Exercise requirements:
Transcribe every line exactly. Leave the pictures behind.

- - - - -

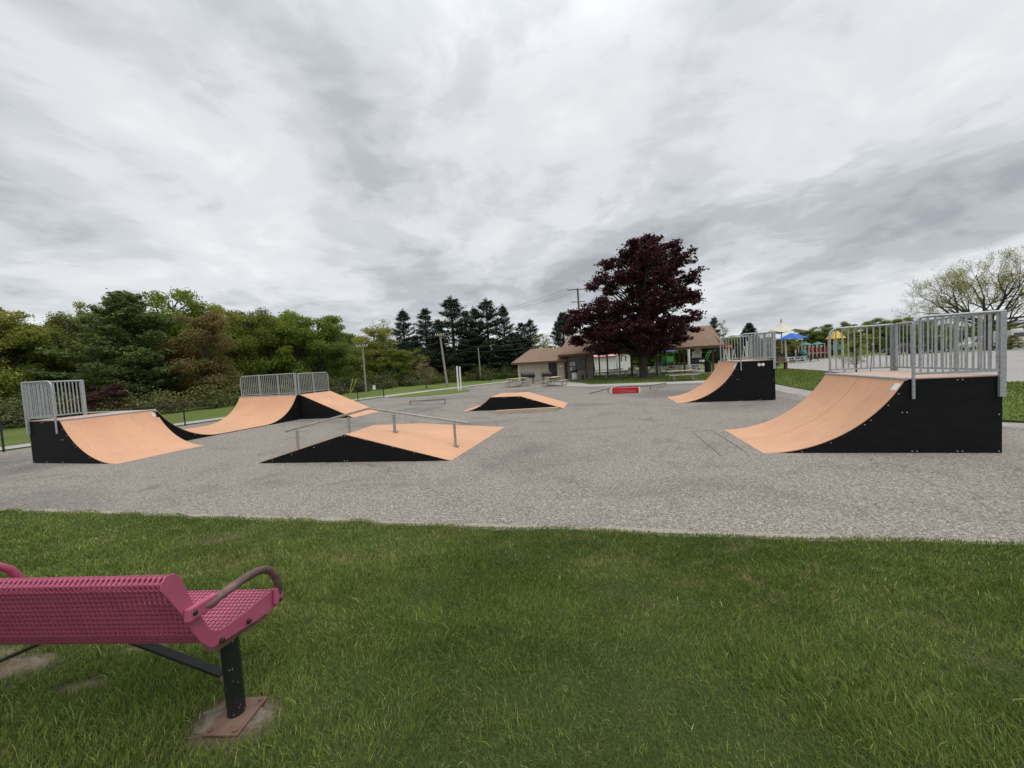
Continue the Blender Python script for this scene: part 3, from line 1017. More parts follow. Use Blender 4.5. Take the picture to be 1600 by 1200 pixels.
for xs in (0.0, -1.37):
    MB().tube([(xs, -.004, -.02), (xs, -.006, .36)], .036, 18).build('leg', M_CHIP, bench)
    MB().bar((xs, -.10, .392), (xs, .19, .342), .06, .035).build('seat_bracket', M_RUST if xs == 0 else M_BBLK, bench, smooth=None)
    pl = MB().box((xs + .012, -.02, .009), (.155, .19, .010), rz=R(1)).build('base_plate', M_RUST, bench, smooth=None, bevel=.002)
    for k in range(4):
        sx, sy = ((-1, -1), (1, -1), (1, 1), (-1, 1))[k]
        MB().lathe([(.010, 0), (.010, .009), (.007, .011)], (xs + .012 + sx * .058, -.02 + sy * .076, .014), 6).build('anchor_bolt', M_RUST, pl)
    sg = -1 if xs == 0 else 1
    MB().bar((xs + sg * .03, -.004, .185), (xs + sg * .60, -.004, .405), .012, .036, up=(0, 1, 0)).build('brace', M_BBLK, bench, smooth=None)
    MB().tube([(xs + sg * .03, -.03, .19), (xs + sg * .03, .02, .19)], .012, 8).build('brace_bolt', M_RUST, bench)
ARM = [(-.226, .627), (-.162, .617), (-.081, .617), (.02, .615), (.100, .606), (.150, .590), (.190, .562), (.216, .525), (.232, .48), (.238, .44), (.234, .40)]
for xx in (BL0 + .019, BL1 - .019):
    sgn = 1 if xx > 0 else -1
    arm = MB().tube([(xx, a, c + (0 if sgn > 0 else .05 * math.sin(math.pi * min(k_ / 8, 1)))) for k_, (a, c) in enumerate(ARM)], [.004] + [.0185] * 9 + [.006], 12).build('armrest', M_ARM if xx > 0 else M_PINK, bench)
    MB().bar((xx - sgn * .002, -.255, .629), (xx - sgn * .002, -.125, .617), .028, .052, up=(0, 0, 1)).build('mount', M_PINK, arm, smooth=None, bevel=.006)
    MB().bar((xx - sgn * .002, .236, .455), (xx - sgn * .002, .225, .375), .022, .05, up=(0, 1, 0)).build('mount', M_PINK, arm, smooth=None, bevel=.006)
    for a, c, p in ((-.232, .629, .026), (.043, .405, .008), (-.105, .424, .008), (.23, .39, .024)):
        MB().lathe([(.011, -.002), (.011, .006), (.007, .010)], (0, 0, 0), 8).build('bolt', M_BBLK, bench).matrix_local = Matrix.Translation((BL0 + p if sgn > 0 else BL1 - p, a, c)) @ Matrix.Rotation(R(90) * sgn, 4, 'Y')
# cast footing under the near leg, half buried in the turf
ft = MB()
ring = []
for k in range(22):
    an = 2 * math.pi * k / 22
    rr = .150 + .02 * math.sin(3 * an + 1) + .02 * math.sin(7 * an) + .012 * math.sin(11 * an)
    ring.append((rr * math.cos(an) * 1.05, rr * math.sin(an) * .62))
ft.prism(ring, lambda a, c, t: (a, c, t), -.06, .006)
fo_ = ft.build('concrete_footing', M_FCON, None, smooth=None, bevel=.01)
fo_.location = (FOOT[0] - .012, FOOT[1] - .022, BZ - .004)
fo_.rotation_euler = (0, 0, R(-4))
tag(fo_, 'rough half-buried concrete footing under the near leg of the pink bench', 'footing')
ft2 = fo_.copy()
COL.objects.link(ft2)
ft2.location = (-2.86, 2.04, float(lawn_z(-2.86, 2.04)) - .003)
ft2.rotation_euler = (0, 0, R(7))
tag(ft2, 'flat worn concrete slab in the grass at the left edge below the pink bench', 'footing')

# ================================================================== CHAIN-LINK FENCE
M_FPOST = pm('black_fence_coat', (.015, .015, .016), (.025, .025, .025), 12, .5)
FA, FB = np.array([-20.9, 5.9]), np.array([-10.13, 30.2])
fdir = (FB - FA) / np.linalg.norm(FB - FA)
FL = float(np.linalg.norm(FB - FA))
fang = math.atan2(fdir[1], fdir[0])
fence = thing('chain_link_fence', 'low black chain-link fence along the left side of the pad', 'fence', (FA[0], FA[1], 0), fang)
FH = 1.07
npost = 10
marks = [FL - k * (FL / npost) for k in range(npost + 1)]
for s_ in marks:
    MB().tube([(s_, 0, -.05), (s_, 0, FH + .02)], .03 if s_ < FL - .1 else .042, 8).build('post', M_FPOST, fence)
MB().tube([(0, 0, FH), (FL, 0, FH)], .021, 8).build('top_rail', M_FPOST, fence)
MB().tube([(0, 0, .05), (FL, 0, .05)], .007, 5).build('bottom_wire', M_FPOST, fence)
ms = MB()
pitch = .085
hh_ = FH - .05
k = -hh_
while k < FL:
    for sg in (1, -1):
        s0, s1 = k, k + hh_
        a = max(s0, 0); c = min(s1, FL)
        if c > a:
            za, zc2 = .05 + (a - s0), .05 + (c - s0)
            if sg < 0: za, zc2 = FH - (a - s0), FH - (c - s0)
            y_ = .004 * sg
            w_ = .0028
            ms.add([(a, y_, za - w_), (a, y_, za + w_), (c, y_, zc2 + w_), (c, y_, zc2 - w_)], [(0, 1, 2, 3)])
    k += pitch
ms.build('chain_link_mesh', M_FPOST, fence, smooth=None)
nt_ = MB().box((FL - 1.0, -.02, .86), (.26, .01, .32))
nt_.build('notice', M_WHITE, fence, smooth=None)

# ================================================================== POLES AND WIRES
M_WOODP = pm('pole_timber', (.34, .30, .25), (.24, .21, .17), 5, .85, stretch=(6, 6, .6))
M_DARKW = pm('old_pole_timber', (.17, .14, .11), (.11, .09, .07), 5, .9, stretch=(6, 6, .6))
M_WIRE = pm('cable', (.10, .10, .11), (.13, .13, .14), 5, .6)


def pole(label, px, pbot, ptop, depth, r0, mat_, lean=0.0, arm=None, group='wooden utility poles'):
    x, y, _ = at(px, depth)
    zt = zat(ptop[0], ptop[1], depth)
    xt = colx(ptop[0], depth, zt)
    o = thing('utility_pole', label, 'utility pole', (x, y, -.03), 0, group)
    MB().tube([(0, 0, 0), ((xt - x) * .5, 0, zt * .5), (xt - x, 0, zt)], [r0, r0 * .85, r0 * .65], 10).build('shaft', mat_, o)
    if arm:
        for dz, wd in arm:
            ca = MB().bar((xt - x - wd / 2, -.13, zt - dz), (xt - x + wd / 2, -.13, zt - dz), .1, .12).build('crossarm', mat_, o, smooth=None)
            for s_ in (-.45, -.2, .2, .45):
                MB().lathe([(.035, 0), (.06, .05), (.03, .1), (.045, .16)], (xt - x + wd * s_, -.13, zt - dz + .06), 8).build('insulator', M_WHITE, ca)
    return o, Vector((xt, y, zt - .03))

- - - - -

Reply to the task:
Continue the Blender Python script for this scene: part 3, from line 1017. More parts follow. Use Blender 4.5. Take the picture to be 1600 by 1200 pixels.
for xs in (0.0, -1.37):
    MB().tube([(xs, -.004, -.02), (xs, -.006, .36)], .036, 18).build('leg', M_CHIP, bench)
    MB().bar((xs, -.10, .392), (xs, .19, .342), .06, .035).build('seat_bracket', M_RUST if xs == 0 else M_BBLK, bench, smooth=None)
    pl = MB().box((xs + .012, -.02, .009), (.155, .19, .010), rz=R(1)).build('base_plate', M_RUST, bench, smooth=None, bevel=.002)
    for k in range(4):
        sx, sy = ((-1, -1), (1, -1), (1, 1), (-1, 1))[k]
        MB().lathe([(.010, 0), (.010, .009), (.007, .011)], (xs + .012 + sx * .058, -.02 + sy * .076, .014), 6).build('anchor_bolt', M_RUST, pl)
    sg = -1 if xs == 0 else 1
    MB().bar((xs + sg * .03, -.004, .185), (xs + sg * .60, -.004, .405), .012, .036, up=(0, 1, 0)).build('brace', M_BBLK, bench, smooth=None)
    MB().tube([(xs + sg * .03, -.03, .19), (xs + sg * .03, .02, .19)], .012, 8).build('brace_bolt', M_RUST, bench)
ARM = [(-.226, .627), (-.162, .617), (-.081, .617), (.02, .615), (.100, .606), (.150, .590), (.190, .562), (.216, .525), (.232, .48), (.238, .44), (.234, .40)]
for xx in (BL0 + .019, BL1 - .019):
    sgn = 1 if xx > 0 else -1
    arm = MB().tube([(xx, a, c + (0 if sgn > 0 else .05 * math.sin(math.pi * min(k_ / 8, 1)))) for k_, (a, c) in enumerate(ARM)], [.004] + [.0185] * 9 + [.006], 12).build('armrest', M_ARM if xx > 0 else M_PINK, bench)
    MB().bar((xx - sgn * .002, -.255, .629), (xx - sgn * .002, -.125, .617), .028, .052, up=(0, 0, 1)).build('mount', M_PINK, arm, smooth=None, bevel=.006)
    MB().bar((xx - sgn * .002, .236, .455), (xx - sgn * .002, .225, .375), .022, .05, up=(0, 1, 0)).build('mount', M_PINK, arm, smooth=None, bevel=.006)
    for a, c, p in ((-.232, .629, .026), (.043, .405, .008), (-.105, .424, .008), (.23, .39, .024)):
        MB().lathe([(.011, -.002), (.011, .006), (.007, .010)], (0, 0, 0), 8).build('bolt', M_BBLK, bench).matrix_local = Matrix.Translation((BL0 + p if sgn > 0 else BL1 - p, a, c)) @ Matrix.Rotation(R(90) * sgn, 4, 'Y')
# cast footing under the near leg, half buried in the turf
ft = MB()
ring = []
for k in range(22):
    an = 2 * math.pi * k / 22
    rr = .150 + .02 * math.sin(3 * an + 1) + .02 * math.sin(7 * an) + .012 * math.sin(11 * an)
    ring.append((rr * math.cos(an) * 1.05, rr * math.sin(an) * .62))
ft.prism(ring, lambda a, c, t: (a, c, t), -.06, .006)
fo_ = ft.build('concrete_footing', M_FCON, None, smooth=None, bevel=.01)
fo_.location = (FOOT[0] - .012, FOOT[1] - .022, BZ - .004)
fo_.rotation_euler = (0, 0, R(-4))
tag(fo_, 'rough half-buried concrete footing under the near leg of the pink bench', 'footing')
ft2 = fo_.copy()
COL.objects.link(ft2)
ft2.location = (-2.86, 2.04, float(lawn_z(-2.86, 2.04)) - .003)
ft2.rotation_euler = (0, 0, R(7))
tag(ft2, 'flat worn concrete slab in the grass at the left edge below the pink bench', 'footing')

# ================================================================== CHAIN-LINK FENCE
M_FPOST = pm('black_fence_coat', (.015, .015, .016), (.025, .025, .025), 12, .5)
FA, FB = np.array([-20.9, 5.9]), np.array([-10.13, 30.2])
fdir = (FB - FA) / np.linalg.norm(FB - FA)
FL = float(np.linalg.norm(FB - FA))
fang = math.atan2(fdir[1], fdir[0])
fence = thing('chain_link_fence', 'low black chain-link fence along the left side of the pad', 'fence', (FA[0], FA[1], 0), fang)
FH = 1.07
npost = 10
marks = [FL - k * (FL / npost) for k in range(npost + 1)]
for s_ in marks:
    MB().tube([(s_, 0, -.05), (s_, 0, FH + .02)], .03 if s_ < FL - .1 else .042, 8).build('post', M_FPOST, fence)
MB().tube([(0, 0, FH), (FL, 0, FH)], .021, 8).build('top_rail', M_FPOST, fence)
MB().tube([(0, 0, .05), (FL, 0, .05)], .007, 5).build('bottom_wire', M_FPOST, fence)
ms = MB()
pitch = .085
hh_ = FH - .05
k = -hh_
while k < FL:
    for sg in (1, -1):
        s0, s1 = k, k + hh_
        a = max(s0, 0); c = min(s1, FL)
        if c > a:
            za, zc2 = .05 + (a - s0), .05 + (c - s0)
            if sg < 0: za, zc2 = FH - (a - s0), FH - (c - s0)
            y_ = .004 * sg
            w_ = .0028
            ms.add([(a, y_, za - w_), (a, y_, za + w_), (c, y_, zc2 + w_), (c, y_, zc2 - w_)], [(0, 1, 2, 3)])
    k += pitch
ms.build('chain_link_mesh', M_FPOST, fence, smooth=None)
nt_ = MB().box((FL - 1.0, -.02, .86), (.26, .01, .32))
nt_.build('notice', M_WHITE, fence, smooth=None)

# ================================================================== POLES AND WIRES
M_WOODP = pm('pole_timber', (.34, .30, .25), (.24, .21, .17), 5, .85, stretch=(6, 6, .6))
M_DARKW = pm('old_pole_timber', (.17, .14, .11), (.11, .09, .07), 5, .9, stretch=(6, 6, .6))
M_WIRE = pm('cable', (.10, .10, .11), (.13, .13, .14), 5, .6)


def pole(label, px, pbot, ptop, depth, r0, mat_, lean=0.0, arm=None, group='wooden utility poles'):
    x, y, _ = at(px, depth)
    zt = zat(ptop[0], ptop[1], depth)
    xt = colx(ptop[0], depth, zt)
    o = thing('utility_pole', label, 'utility pole', (x, y, -.03), 0, group)
    MB().tube([(0, 0, 0), ((xt - x) * .5, 0, zt * .5), (xt - x, 0, zt)], [r0, r0 * .85, r0 * .65], 10).build('shaft', mat_, o)
    if arm:
        for dz, wd in arm:
            ca = MB().bar((xt - x - wd / 2, -.13, zt - dz), (xt - x + wd / 2, -.13, zt - dz), .1, .12).build('crossarm', mat_, o, smooth=None)
            for s_ in (-.45, -.2, .2, .45):
                MB().lathe([(.035, 0), (.06, .05), (.03, .1), (.045, .16)], (xt - x + wd * s_, -.13, zt - dz + .06), 8).build('insulator', M_WHITE, ca)
    return o, Vector((xt, y, zt - .03))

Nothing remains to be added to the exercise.